Here are a few things that need to be said:
Weeks in the AP and weeks in the Top Five are two of several logical measures. Others are all time wins, all time winning percentage, undefeated seasons, national championships, conference championships, All Americans and the record in head to head match ups with other helmet schools.
I have crunched all of these numbers many times over the last forty years and they always come up the same. From left to right, west to east, the helmet schools are: USC, Texas, OU, Nebraska, Notre Dame, Michigan, Ohio State, Alabama and Penn State.
You can pluck one of more of the statistical categories away from the others to contend that one or more of those schools do not belong. For example, in this "blue blood" data set, it looks like Penn State doesn't belong. But with all things taken into consideration, they do. All nine schools do.

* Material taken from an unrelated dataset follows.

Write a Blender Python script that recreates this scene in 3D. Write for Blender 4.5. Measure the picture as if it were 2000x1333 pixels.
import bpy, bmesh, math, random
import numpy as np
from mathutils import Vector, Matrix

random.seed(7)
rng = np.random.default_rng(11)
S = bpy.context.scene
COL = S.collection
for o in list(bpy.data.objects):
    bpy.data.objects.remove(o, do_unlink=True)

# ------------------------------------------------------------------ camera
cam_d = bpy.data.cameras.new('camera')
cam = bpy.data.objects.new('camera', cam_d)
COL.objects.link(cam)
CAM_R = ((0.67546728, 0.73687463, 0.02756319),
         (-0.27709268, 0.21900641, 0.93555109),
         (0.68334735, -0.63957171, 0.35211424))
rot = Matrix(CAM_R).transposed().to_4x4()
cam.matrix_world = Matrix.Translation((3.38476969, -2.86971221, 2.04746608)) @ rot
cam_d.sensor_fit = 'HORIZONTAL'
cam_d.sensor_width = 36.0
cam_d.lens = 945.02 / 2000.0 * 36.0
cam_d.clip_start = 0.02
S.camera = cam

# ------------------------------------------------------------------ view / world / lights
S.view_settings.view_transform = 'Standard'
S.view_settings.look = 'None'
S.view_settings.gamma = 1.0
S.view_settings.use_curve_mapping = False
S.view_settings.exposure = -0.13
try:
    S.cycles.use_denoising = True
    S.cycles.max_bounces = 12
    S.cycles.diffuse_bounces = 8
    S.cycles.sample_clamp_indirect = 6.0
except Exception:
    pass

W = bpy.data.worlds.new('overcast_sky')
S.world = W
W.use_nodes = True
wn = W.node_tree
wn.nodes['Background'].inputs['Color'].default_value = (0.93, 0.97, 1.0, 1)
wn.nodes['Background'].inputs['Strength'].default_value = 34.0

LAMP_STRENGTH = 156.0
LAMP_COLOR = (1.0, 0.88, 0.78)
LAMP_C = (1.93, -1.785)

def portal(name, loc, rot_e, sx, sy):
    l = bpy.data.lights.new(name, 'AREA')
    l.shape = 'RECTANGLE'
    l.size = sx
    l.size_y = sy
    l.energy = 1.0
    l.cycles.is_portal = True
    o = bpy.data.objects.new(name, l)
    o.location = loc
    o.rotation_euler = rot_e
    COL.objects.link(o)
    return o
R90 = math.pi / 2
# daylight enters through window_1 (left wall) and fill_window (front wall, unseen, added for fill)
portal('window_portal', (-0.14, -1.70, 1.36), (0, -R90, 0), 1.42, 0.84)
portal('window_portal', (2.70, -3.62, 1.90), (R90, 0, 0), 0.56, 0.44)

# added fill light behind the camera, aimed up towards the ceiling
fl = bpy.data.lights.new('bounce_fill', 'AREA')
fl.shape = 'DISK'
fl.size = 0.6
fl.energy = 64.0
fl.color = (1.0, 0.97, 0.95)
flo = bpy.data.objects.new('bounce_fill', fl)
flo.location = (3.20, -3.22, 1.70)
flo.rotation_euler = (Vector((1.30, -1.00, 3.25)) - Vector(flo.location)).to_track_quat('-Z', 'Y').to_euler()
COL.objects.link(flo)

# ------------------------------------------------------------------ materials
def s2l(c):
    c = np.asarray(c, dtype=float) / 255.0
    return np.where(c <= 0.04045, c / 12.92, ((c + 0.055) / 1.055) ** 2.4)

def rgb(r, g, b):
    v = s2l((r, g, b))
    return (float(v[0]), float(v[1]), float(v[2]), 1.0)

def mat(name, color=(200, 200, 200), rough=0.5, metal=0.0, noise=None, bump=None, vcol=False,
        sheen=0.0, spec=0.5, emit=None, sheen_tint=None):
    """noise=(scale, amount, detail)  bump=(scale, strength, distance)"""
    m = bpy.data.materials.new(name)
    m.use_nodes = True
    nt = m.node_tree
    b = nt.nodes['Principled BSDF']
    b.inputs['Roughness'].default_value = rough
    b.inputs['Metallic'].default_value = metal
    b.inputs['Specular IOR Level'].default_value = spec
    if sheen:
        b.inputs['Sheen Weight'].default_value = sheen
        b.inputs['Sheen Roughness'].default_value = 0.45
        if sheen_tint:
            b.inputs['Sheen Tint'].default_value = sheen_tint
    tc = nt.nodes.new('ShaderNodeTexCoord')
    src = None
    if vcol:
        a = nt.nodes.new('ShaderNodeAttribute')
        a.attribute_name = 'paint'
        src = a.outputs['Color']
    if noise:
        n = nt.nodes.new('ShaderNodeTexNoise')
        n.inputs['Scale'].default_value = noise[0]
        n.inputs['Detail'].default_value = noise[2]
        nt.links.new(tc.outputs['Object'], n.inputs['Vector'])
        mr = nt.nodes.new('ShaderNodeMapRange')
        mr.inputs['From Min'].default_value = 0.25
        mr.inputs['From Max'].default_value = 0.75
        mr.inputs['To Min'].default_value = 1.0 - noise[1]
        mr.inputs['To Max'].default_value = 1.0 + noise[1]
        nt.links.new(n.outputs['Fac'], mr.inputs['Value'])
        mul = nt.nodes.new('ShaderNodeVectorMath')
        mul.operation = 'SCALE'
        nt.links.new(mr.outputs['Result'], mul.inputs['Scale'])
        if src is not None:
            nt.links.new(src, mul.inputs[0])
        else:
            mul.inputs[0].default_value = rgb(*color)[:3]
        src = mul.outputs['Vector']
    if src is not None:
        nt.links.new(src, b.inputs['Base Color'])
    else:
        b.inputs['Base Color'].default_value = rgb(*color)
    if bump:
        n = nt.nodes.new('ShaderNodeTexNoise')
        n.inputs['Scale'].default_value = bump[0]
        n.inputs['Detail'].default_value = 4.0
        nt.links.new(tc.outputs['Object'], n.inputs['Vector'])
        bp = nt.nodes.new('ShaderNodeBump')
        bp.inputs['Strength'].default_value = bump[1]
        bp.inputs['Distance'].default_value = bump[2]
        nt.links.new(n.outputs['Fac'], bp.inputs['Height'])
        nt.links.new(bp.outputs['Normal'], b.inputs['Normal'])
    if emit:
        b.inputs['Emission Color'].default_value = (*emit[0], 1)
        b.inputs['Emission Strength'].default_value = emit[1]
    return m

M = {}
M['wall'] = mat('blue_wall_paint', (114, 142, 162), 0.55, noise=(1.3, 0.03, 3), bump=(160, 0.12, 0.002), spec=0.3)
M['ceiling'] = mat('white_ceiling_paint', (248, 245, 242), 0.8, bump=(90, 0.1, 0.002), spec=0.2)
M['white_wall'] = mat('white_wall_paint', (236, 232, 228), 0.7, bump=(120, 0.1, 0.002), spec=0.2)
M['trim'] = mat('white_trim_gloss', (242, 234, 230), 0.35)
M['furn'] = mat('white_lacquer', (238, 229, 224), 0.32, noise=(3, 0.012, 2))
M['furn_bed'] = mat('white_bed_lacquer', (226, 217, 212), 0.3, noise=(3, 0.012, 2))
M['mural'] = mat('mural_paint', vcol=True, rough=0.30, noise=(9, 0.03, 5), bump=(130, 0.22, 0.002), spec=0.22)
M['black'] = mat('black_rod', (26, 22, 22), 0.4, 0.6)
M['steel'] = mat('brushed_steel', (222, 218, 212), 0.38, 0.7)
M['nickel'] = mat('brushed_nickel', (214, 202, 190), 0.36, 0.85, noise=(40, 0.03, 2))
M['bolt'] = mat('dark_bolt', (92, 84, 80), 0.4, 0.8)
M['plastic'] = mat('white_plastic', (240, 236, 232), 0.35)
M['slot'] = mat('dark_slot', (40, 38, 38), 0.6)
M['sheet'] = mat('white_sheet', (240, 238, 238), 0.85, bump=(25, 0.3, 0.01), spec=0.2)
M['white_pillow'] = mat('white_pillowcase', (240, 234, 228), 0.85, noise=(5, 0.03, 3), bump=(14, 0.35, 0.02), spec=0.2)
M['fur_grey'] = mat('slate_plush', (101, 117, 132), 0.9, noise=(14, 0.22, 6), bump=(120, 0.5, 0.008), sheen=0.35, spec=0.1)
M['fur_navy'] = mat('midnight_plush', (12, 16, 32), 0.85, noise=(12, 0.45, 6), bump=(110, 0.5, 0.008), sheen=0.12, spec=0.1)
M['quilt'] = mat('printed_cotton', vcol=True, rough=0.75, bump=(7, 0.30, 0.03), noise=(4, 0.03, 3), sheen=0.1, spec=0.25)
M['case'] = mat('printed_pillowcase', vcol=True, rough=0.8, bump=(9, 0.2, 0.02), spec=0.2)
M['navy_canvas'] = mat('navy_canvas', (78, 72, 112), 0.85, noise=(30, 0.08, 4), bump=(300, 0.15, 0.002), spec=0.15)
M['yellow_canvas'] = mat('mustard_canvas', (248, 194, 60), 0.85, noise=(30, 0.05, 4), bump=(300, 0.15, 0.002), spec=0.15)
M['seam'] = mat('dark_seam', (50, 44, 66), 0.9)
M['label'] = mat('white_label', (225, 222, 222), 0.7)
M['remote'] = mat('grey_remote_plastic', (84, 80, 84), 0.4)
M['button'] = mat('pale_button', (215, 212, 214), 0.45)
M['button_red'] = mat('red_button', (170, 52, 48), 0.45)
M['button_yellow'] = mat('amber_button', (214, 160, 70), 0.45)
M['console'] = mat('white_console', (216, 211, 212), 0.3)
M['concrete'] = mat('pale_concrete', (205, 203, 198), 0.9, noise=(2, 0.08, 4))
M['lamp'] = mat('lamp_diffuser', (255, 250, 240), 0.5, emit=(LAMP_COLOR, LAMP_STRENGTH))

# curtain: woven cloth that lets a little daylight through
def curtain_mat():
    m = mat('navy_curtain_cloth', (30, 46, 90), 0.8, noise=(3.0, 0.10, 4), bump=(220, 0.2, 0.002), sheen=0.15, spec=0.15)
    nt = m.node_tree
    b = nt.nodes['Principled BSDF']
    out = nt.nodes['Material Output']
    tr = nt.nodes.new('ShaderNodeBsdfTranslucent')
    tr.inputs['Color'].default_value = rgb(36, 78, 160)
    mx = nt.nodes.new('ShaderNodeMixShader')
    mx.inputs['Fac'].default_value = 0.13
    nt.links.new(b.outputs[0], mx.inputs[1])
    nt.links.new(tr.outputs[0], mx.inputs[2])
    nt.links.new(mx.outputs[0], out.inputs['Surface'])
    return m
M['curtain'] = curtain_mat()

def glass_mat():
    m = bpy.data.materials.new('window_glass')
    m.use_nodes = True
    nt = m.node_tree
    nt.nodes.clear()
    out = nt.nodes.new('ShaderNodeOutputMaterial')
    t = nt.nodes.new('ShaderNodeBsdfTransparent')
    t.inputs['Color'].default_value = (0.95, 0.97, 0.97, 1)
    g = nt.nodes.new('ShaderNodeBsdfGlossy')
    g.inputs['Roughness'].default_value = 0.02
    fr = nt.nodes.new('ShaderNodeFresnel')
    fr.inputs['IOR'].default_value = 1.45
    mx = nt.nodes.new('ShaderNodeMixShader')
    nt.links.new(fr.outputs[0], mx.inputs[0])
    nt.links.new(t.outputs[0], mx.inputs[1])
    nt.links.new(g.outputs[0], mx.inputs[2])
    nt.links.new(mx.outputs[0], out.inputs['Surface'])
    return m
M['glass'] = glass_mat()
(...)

There has also been talk for years about how this school is slipping out and that school is knocking on the door. Sure it could happen, over the course of several decades if one school continues to slide and another school continues to climb, but statistically there is no way it could happen as quickly as many people seem to imagine it would and feasibly it is very hard to imagine one school sustaining a downward spiral and another school sustaining an upward spiral for long enough to make it happen.
The helmet schools are proud. They will go through bad eras and bad coaches just like everybody else but generally each one of them rebounds and is oftentimes able to sustain the crest even longer than the non-helmet schools because their HC jobs are destination jobs whereas the HC jobs at other non-helmet schools are stepping stones.